Other Fixes Worth Considering
The two-day model is the most structurally ambitious fix. But there are other levers the BAA hasn’t touched.
Publish a target window, not just a standard
The simplest reform wouldn’t change the qualifying system at all — it would just make it more honest.
The BAA has years of historical data on how tough the cutoff is likely to be. They know roughly how many people will qualify at any given standard, and they know roughly what cutoff that’s likely to produce. There’s no good reason not to publish a projected cutoff range before the qualifying season starts — not a guarantee, but a realistic target window based on prior years.
If you’re a 30-year-old man in 2025, and the BAA publishes a “projected cutoff range: 5:30 to 7:30,” you know you need to train for 2:52–2:54, not 3:00. That’s not a guarantee, and it could miss — but it’s better information than nothing. Runners who base race-day pacing decisions on better data make better decisions.
Tiered guaranteed entry
This is a middle-ground option: guarantee a spot for anyone who beats the qualifying standard by a threshold margin — say, 10 minutes. Runners who go sub-2:50 (for men 18–34) are in, no lottery required, regardless of how many others qualify that year. Remaining spots fill on the existing rolling-admission basis.
This creates a genuine stretch goal for serious runners, while preserving the standard cutoff framework for the majority. It also gives training plans a concrete target: not just “BQ,” but “BQ minus 10” — something coaches can work with.
An age-graded qualifying standard
The most radical — and arguably most principled — reform would be to scrap age-group standards entirely and replace them with a single age-grading threshold. Want to run Boston? You need to hit, say, 65% age grade on a certified course. It’s the same bar for every runner, regardless of age or gender.
This would mean some age groups seeing easier times than they have now, others harder. Based on the modelling above, men’s 60–69 standards would tighten significantly, while the very oldest age groups (75+) might see a small easing.
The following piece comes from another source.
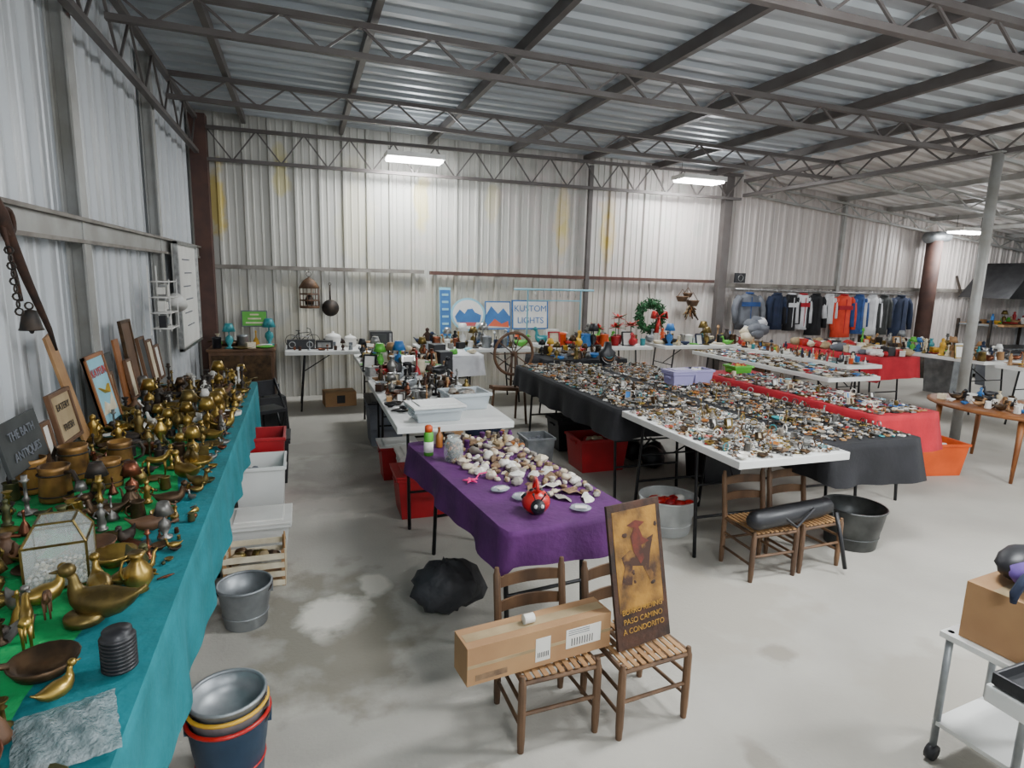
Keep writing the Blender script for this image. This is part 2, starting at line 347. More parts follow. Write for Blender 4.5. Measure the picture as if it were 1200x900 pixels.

Women’s standards would largely tighten to bring them in line with the relative effort required of men.
The objection is complexity: most runners don’t know their age grade, don’t have tools to calculate it easily, and the BAA would be introducing a metric that’s more opaque than a clock time. The counterargument: the BAA could publish an age-grade calculator alongside the standards, and translate each group’s 65% threshold into an easy-to-reference table anyway. It’s a presentation challenge, not a fundamental barrier.
A hybrid qualifier-plus-lottery system
Boston is the only Abbott World Marathon Major that doesn’t offer any kind of ballot system. Tokyo, London, Berlin, Sydney, Chicago, and New York all give non-elite runners a shot at a spot through a ballot, regardless of finishing time.
A hybrid model would reserve the majority of spots — say, 20,000 of 30,000 — for time qualifiers, allocated on the current rolling basis. The remaining spots would open to a ballot for any runner who has completed a marathon in the past two years within a reasonable finishing time. This doesn’t open the doors wide, but it does give the hundreds of thousands of runners who will never run a 3:00 a legitimate, if long-odds, shot at Boylston Street.
The purist objection is obvious: Boston’s identity is built on the qualifying standard. It’s the race you earn. Opening any portion to a ballot dilutes that. It’s a fair concern. But given that charity entries and sponsor allocations already represent thousands of non-qualifier spots in each year’s field, the idea that Boston is purely a meritocracy of fast times is already a polite fiction.

The Underlying Tension
There’s something deeper going on with the Boston qualifying system that none of these fixes fully resolve.
Boston is simultaneously trying to be two things: a historic, meritocratic race defined by a qualifying standard, and a 30,000-person event that functions as a major commercial and civic institution. Those two things are in tension, and they’re becoming more so as running participation grows and demand for Boston spots keeps rising.
In 2025, 36,393 runners met the qualifying standard for a race with 30,000 spots. That’s a demand surplus of 21%. It will almost certainly grow. Unless the BAA either expands the race, tightens the standards further (which just shifts the problem upward), or fundamentally rethinks the qualifying model, the cutoff will keep climbing and the gap between what runners think they need and what they actually need will keep widening.
The BAA has hard choices ahead — about how big Boston wants to be, who it wants to serve, and what the qualifying standard is actually meant to represent. An age-graded bar? A bragging right? A capacity management mechanism? All three of those are different things, and right now the system is trying to be all three at once.
The runners who cross finish lines thinking they’ve made it — only to find out months later they weren’t fast enough — deserve better information, and a more coherent system for translating their effort into an answer.
Right now, what they get is a four-month wait and a hope.











One other useful piece of information in considering this is, through this system (eg. excluding elites, charity places, etc) (a) how many runners were given a place in each category and (b) how many actually participated on the day? So, for instance, were there equal number of men in the 35-39 category as the 60-64? And a commensurate number in the 18-34 category (eg. 17/5ths) and so forth? 🤔
I wonder if limiting entries to those who qualify on a loop, flat or net uphill course would have a major impact on the number of qualifying entries. Many get in by running extreme downhill point to point courses and that doesn’t seem fair does it?